*Set task:* Keep only the lines from the top of the listing through the one with "z))), 'black_rubber', t)", and reproduce them unaltered.

┏━━

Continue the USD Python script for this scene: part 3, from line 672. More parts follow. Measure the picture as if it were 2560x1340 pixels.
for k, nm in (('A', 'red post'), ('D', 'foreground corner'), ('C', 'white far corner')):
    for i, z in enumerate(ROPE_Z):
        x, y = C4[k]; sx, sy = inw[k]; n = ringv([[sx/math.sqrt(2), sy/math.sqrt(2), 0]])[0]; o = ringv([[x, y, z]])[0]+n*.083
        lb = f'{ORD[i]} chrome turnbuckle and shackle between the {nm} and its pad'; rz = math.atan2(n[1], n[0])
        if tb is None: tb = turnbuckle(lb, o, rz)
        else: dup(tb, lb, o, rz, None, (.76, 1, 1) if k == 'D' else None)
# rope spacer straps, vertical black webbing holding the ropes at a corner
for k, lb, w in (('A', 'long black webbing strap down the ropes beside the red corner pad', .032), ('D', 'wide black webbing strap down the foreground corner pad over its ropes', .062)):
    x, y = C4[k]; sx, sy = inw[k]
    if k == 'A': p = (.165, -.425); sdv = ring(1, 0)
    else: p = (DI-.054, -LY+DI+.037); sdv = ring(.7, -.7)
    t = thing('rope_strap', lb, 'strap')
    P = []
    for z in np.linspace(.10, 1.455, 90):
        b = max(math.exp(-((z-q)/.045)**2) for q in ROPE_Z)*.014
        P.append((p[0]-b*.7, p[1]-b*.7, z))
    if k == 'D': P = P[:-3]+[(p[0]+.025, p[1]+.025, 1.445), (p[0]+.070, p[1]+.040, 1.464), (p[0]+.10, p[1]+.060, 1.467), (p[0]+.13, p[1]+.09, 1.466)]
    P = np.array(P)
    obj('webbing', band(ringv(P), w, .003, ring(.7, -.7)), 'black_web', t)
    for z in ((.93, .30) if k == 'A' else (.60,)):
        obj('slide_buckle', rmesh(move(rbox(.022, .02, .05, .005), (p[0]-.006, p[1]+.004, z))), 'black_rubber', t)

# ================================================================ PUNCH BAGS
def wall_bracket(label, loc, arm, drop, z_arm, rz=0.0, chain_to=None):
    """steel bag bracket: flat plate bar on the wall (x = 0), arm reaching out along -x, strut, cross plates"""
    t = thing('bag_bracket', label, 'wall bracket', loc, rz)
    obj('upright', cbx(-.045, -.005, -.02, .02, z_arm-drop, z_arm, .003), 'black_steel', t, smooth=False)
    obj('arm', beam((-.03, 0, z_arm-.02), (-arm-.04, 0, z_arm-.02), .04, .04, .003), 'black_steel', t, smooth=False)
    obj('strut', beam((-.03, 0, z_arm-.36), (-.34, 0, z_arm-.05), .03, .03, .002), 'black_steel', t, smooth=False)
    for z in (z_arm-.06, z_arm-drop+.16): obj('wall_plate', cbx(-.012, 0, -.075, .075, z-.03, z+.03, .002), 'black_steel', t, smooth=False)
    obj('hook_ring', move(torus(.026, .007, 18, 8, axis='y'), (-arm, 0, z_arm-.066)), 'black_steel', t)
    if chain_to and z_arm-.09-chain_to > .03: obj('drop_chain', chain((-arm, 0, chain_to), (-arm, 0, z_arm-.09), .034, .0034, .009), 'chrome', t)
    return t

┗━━

*Exercise result:*
Continue the USD Python script for this scene: part 3, from line 672. More parts follow. Measure the picture as if it were 2560x1340 pixels.
for k, nm in (('A', 'red post'), ('D', 'foreground corner'), ('C', 'white far corner')):
    for i, z in enumerate(ROPE_Z):
        x, y = C4[k]; sx, sy = inw[k]; n = ringv([[sx/math.sqrt(2), sy/math.sqrt(2), 0]])[0]; o = ringv([[x, y, z]])[0]+n*.083
        lb = f'{ORD[i]} chrome turnbuckle and shackle between the {nm} and its pad'; rz = math.atan2(n[1], n[0])
        if tb is None: tb = turnbuckle(lb, o, rz)
        else: dup(tb, lb, o, rz, None, (.76, 1, 1) if k == 'D' else None)
# rope spacer straps, vertical black webbing holding the ropes at a corner
for k, lb, w in (('A', 'long black webbing strap down the ropes beside the red corner pad', .032), ('D', 'wide black webbing strap down the foreground corner pad over its ropes', .062)):
    x, y = C4[k]; sx, sy = inw[k]
    if k == 'A': p = (.165, -.425); sdv = ring(1, 0)
    else: p = (DI-.054, -LY+DI+.037); sdv = ring(.7, -.7)
    t = thing('rope_strap', lb, 'strap')
    P = []
    for z in np.linspace(.10, 1.455, 90):
        b = max(math.exp(-((z-q)/.045)**2) for q in ROPE_Z)*.014
        P.append((p[0]-b*.7, p[1]-b*.7, z))
    if k == 'D': P = P[:-3]+[(p[0]+.025, p[1]+.025, 1.445), (p[0]+.070, p[1]+.040, 1.464), (p[0]+.10, p[1]+.060, 1.467), (p[0]+.13, p[1]+.09, 1.466)]
    P = np.array(P)
    obj('webbing', band(ringv(P), w, .003, ring(.7, -.7)), 'black_web', t)
    for z in ((.93, .30) if k == 'A' else (.60,)):
        obj('slide_buckle', rmesh(move(rbox(.022, .02, .05, .005), (p[0]-.006, p[1]+.004, z))), 'black_rubber', t)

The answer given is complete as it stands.